Return the whole listing, keeping every character the same.
================
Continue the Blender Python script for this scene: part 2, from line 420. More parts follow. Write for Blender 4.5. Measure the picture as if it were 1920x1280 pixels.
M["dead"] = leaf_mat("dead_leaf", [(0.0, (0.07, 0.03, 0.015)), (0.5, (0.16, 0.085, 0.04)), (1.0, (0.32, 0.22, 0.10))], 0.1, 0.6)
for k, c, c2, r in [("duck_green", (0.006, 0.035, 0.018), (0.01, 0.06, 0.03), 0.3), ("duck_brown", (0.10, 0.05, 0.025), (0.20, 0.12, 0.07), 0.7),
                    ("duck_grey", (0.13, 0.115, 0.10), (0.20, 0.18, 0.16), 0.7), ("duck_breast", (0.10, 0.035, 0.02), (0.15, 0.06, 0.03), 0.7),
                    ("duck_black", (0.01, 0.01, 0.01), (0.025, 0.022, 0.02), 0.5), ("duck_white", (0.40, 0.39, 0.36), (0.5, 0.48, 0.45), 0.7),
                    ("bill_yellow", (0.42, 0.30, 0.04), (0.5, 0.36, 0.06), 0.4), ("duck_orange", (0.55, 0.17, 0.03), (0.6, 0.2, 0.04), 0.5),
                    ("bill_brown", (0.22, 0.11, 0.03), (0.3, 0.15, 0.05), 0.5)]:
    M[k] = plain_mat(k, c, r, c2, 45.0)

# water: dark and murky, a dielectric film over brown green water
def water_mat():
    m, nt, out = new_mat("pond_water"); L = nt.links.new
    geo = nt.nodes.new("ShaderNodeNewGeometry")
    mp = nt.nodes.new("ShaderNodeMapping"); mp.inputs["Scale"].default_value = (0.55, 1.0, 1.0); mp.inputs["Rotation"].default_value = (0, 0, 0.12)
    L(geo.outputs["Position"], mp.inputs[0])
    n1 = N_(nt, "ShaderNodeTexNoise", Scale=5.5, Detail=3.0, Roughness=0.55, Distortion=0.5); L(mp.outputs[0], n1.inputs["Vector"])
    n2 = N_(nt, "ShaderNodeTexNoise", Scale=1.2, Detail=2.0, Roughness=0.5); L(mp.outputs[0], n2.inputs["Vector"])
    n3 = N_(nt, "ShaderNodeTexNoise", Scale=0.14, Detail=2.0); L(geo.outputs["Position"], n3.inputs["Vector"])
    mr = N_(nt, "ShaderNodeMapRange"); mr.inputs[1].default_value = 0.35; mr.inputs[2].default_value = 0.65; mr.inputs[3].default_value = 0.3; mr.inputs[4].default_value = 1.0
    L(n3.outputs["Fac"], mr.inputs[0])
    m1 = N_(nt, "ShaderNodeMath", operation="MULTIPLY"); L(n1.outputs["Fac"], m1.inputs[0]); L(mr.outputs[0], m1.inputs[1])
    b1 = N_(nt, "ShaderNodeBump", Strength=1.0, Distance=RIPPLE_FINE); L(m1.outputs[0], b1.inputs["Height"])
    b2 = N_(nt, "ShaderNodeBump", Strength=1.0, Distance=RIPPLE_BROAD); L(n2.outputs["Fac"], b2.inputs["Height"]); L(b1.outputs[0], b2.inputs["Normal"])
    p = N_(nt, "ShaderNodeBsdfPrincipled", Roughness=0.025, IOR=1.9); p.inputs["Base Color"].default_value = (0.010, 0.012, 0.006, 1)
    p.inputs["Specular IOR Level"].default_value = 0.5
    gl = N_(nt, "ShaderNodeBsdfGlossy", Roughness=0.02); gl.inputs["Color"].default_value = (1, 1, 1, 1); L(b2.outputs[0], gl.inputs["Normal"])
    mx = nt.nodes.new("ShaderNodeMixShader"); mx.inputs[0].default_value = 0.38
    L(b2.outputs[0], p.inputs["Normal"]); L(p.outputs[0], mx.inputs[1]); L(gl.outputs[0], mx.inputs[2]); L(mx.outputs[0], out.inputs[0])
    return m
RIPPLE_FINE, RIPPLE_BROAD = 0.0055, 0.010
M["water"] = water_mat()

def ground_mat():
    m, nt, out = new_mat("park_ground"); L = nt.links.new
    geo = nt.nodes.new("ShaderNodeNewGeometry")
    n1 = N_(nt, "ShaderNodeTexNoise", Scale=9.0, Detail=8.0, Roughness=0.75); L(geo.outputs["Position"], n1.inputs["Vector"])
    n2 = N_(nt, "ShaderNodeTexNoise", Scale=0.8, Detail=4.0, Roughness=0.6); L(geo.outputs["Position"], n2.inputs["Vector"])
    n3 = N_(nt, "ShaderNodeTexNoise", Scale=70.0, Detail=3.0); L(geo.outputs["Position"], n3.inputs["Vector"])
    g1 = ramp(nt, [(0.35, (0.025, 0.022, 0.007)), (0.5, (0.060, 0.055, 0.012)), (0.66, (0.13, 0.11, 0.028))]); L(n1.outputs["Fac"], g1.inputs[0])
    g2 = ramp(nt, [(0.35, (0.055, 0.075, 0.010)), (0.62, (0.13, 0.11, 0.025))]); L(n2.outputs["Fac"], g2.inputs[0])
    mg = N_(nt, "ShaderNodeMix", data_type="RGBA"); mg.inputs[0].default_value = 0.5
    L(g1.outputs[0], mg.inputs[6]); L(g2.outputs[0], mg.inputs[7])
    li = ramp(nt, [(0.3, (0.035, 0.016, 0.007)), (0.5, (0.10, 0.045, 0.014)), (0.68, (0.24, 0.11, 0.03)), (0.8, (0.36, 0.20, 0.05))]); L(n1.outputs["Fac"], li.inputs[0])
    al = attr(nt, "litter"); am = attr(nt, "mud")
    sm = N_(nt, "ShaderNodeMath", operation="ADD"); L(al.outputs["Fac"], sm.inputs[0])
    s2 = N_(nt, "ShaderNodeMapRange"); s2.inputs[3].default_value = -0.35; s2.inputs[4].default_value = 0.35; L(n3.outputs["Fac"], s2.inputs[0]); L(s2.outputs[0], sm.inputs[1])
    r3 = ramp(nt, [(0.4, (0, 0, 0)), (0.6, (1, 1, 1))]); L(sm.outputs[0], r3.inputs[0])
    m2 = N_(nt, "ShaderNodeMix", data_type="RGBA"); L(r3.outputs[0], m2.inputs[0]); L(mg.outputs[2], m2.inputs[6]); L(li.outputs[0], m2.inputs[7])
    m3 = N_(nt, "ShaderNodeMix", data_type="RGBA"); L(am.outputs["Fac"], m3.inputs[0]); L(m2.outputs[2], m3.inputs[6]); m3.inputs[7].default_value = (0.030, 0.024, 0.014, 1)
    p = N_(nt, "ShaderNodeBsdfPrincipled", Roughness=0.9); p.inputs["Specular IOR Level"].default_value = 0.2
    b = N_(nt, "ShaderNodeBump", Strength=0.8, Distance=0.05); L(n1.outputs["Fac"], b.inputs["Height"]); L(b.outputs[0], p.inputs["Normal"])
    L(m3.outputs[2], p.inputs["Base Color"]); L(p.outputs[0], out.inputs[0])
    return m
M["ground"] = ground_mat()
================
[Full answer]:
Continue the Blender Python script for this scene: part 2, from line 420. More parts follow. Write for Blender 4.5. Measure the picture as if it were 1920x1280 pixels.
M["dead"] = leaf_mat("dead_leaf", [(0.0, (0.07, 0.03, 0.015)), (0.5, (0.16, 0.085, 0.04)), (1.0, (0.32, 0.22, 0.10))], 0.1, 0.6)
for k, c, c2, r in [("duck_green", (0.006, 0.035, 0.018), (0.01, 0.06, 0.03), 0.3), ("duck_brown", (0.10, 0.05, 0.025), (0.20, 0.12, 0.07), 0.7),
                    ("duck_grey", (0.13, 0.115, 0.10), (0.20, 0.18, 0.16), 0.7), ("duck_breast", (0.10, 0.035, 0.02), (0.15, 0.06, 0.03), 0.7),
                    ("duck_black", (0.01, 0.01, 0.01), (0.025, 0.022, 0.02), 0.5), ("duck_white", (0.40, 0.39, 0.36), (0.5, 0.48, 0.45), 0.7),
                    ("bill_yellow", (0.42, 0.30, 0.04), (0.5, 0.36, 0.06), 0.4), ("duck_orange", (0.55, 0.17, 0.03), (0.6, 0.2, 0.04), 0.5),
                    ("bill_brown", (0.22, 0.11, 0.03), (0.3, 0.15, 0.05), 0.5)]:
    M[k] = plain_mat(k, c, r, c2, 45.0)

# water: dark and murky, a dielectric film over brown green water
def water_mat():
    m, nt, out = new_mat("pond_water"); L = nt.links.new
    geo = nt.nodes.new("ShaderNodeNewGeometry")
    mp = nt.nodes.new("ShaderNodeMapping"); mp.inputs["Scale"].default_value = (0.55, 1.0, 1.0); mp.inputs["Rotation"].default_value = (0, 0, 0.12)
    L(geo.outputs["Position"], mp.inputs[0])
    n1 = N_(nt, "ShaderNodeTexNoise", Scale=5.5, Detail=3.0, Roughness=0.55, Distortion=0.5); L(mp.outputs[0], n1.inputs["Vector"])
    n2 = N_(nt, "ShaderNodeTexNoise", Scale=1.2, Detail=2.0, Roughness=0.5); L(mp.outputs[0], n2.inputs["Vector"])
    n3 = N_(nt, "ShaderNodeTexNoise", Scale=0.14, Detail=2.0); L(geo.outputs["Position"], n3.inputs["Vector"])
    mr = N_(nt, "ShaderNodeMapRange"); mr.inputs[1].default_value = 0.35; mr.inputs[2].default_value = 0.65; mr.inputs[3].default_value = 0.3; mr.inputs[4].default_value = 1.0
    L(n3.outputs["Fac"], mr.inputs[0])
    m1 = N_(nt, "ShaderNodeMath", operation="MULTIPLY"); L(n1.outputs["Fac"], m1.inputs[0]); L(mr.outputs[0], m1.inputs[1])
    b1 = N_(nt, "ShaderNodeBump", Strength=1.0, Distance=RIPPLE_FINE); L(m1.outputs[0], b1.inputs["Height"])
    b2 = N_(nt, "ShaderNodeBump", Strength=1.0, Distance=RIPPLE_BROAD); L(n2.outputs["Fac"], b2.inputs["Height"]); L(b1.outputs[0], b2.inputs["Normal"])
    p = N_(nt, "ShaderNodeBsdfPrincipled", Roughness=0.025, IOR=1.9); p.inputs["Base Color"].default_value = (0.010, 0.012, 0.006, 1)
    p.inputs["Specular IOR Level"].default_value = 0.5
    gl = N_(nt, "ShaderNodeBsdfGlossy", Roughness=0.02); gl.inputs["Color"].default_value = (1, 1, 1, 1); L(b2.outputs[0], gl.inputs["Normal"])
    mx = nt.nodes.new("ShaderNodeMixShader"); mx.inputs[0].default_value = 0.38
    L(b2.outputs[0], p.inputs["Normal"]); L(p.outputs[0], mx.inputs[1]); L(gl.outputs[0], mx.inputs[2]); L(mx.outputs[0], out.inputs[0])
    return m
RIPPLE_FINE, RIPPLE_BROAD = 0.0055, 0.010
M["water"] = water_mat()

def ground_mat():
    m, nt, out = new_mat("park_ground"); L = nt.links.new
    geo = nt.nodes.new("ShaderNodeNewGeometry")
    n1 = N_(nt, "ShaderNodeTexNoise", Scale=9.0, Detail=8.0, Roughness=0.75); L(geo.outputs["Position"], n1.inputs["Vector"])
    n2 = N_(nt, "ShaderNodeTexNoise", Scale=0.8, Detail=4.0, Roughness=0.6); L(geo.outputs["Position"], n2.inputs["Vector"])
    n3 = N_(nt, "ShaderNodeTexNoise", Scale=70.0, Detail=3.0); L(geo.outputs["Position"], n3.inputs["Vector"])
    g1 = ramp(nt, [(0.35, (0.025, 0.022, 0.007)), (0.5, (0.060, 0.055, 0.012)), (0.66, (0.13, 0.11, 0.028))]); L(n1.outputs["Fac"], g1.inputs[0])
    g2 = ramp(nt, [(0.35, (0.055, 0.075, 0.010)), (0.62, (0.13, 0.11, 0.025))]); L(n2.outputs["Fac"], g2.inputs[0])
    mg = N_(nt, "ShaderNodeMix", data_type="RGBA"); mg.inputs[0].default_value = 0.5
    L(g1.outputs[0], mg.inputs[6]); L(g2.outputs[0], mg.inputs[7])
    li = ramp(nt, [(0.3, (0.035, 0.016, 0.007)), (0.5, (0.10, 0.045, 0.014)), (0.68, (0.24, 0.11, 0.03)), (0.8, (0.36, 0.20, 0.05))]); L(n1.outputs["Fac"], li.inputs[0])
    al = attr(nt, "litter"); am = attr(nt, "mud")
    sm = N_(nt, "ShaderNodeMath", operation="ADD"); L(al.outputs["Fac"], sm.inputs[0])
    s2 = N_(nt, "ShaderNodeMapRange"); s2.inputs[3].default_value = -0.35; s2.inputs[4].default_value = 0.35; L(n3.outputs["Fac"], s2.inputs[0]); L(s2.outputs[0], sm.inputs[1])
    r3 = ramp(nt, [(0.4, (0, 0, 0)), (0.6, (1, 1, 1))]); L(sm.outputs[0], r3.inputs[0])
    m2 = N_(nt, "ShaderNodeMix", data_type="RGBA"); L(r3.outputs[0], m2.inputs[0]); L(mg.outputs[2], m2.inputs[6]); L(li.outputs[0], m2.inputs[7])
    m3 = N_(nt, "ShaderNodeMix", data_type="RGBA"); L(am.outputs["Fac"], m3.inputs[0]); L(m2.outputs[2], m3.inputs[6]); m3.inputs[7].default_value = (0.030, 0.024, 0.014, 1)
    p = N_(nt, "ShaderNodeBsdfPrincipled", Roughness=0.9); p.inputs["Specular IOR Level"].default_value = 0.2
    b = N_(nt, "ShaderNodeBump", Strength=0.8, Distance=0.05); L(n1.outputs["Fac"], b.inputs["Height"]); L(b.outputs[0], p.inputs["Normal"])
    L(m3.outputs[2], p.inputs["Base Color"]); L(p.outputs[0], out.inputs[0])
    return m
M["ground"] = ground_mat()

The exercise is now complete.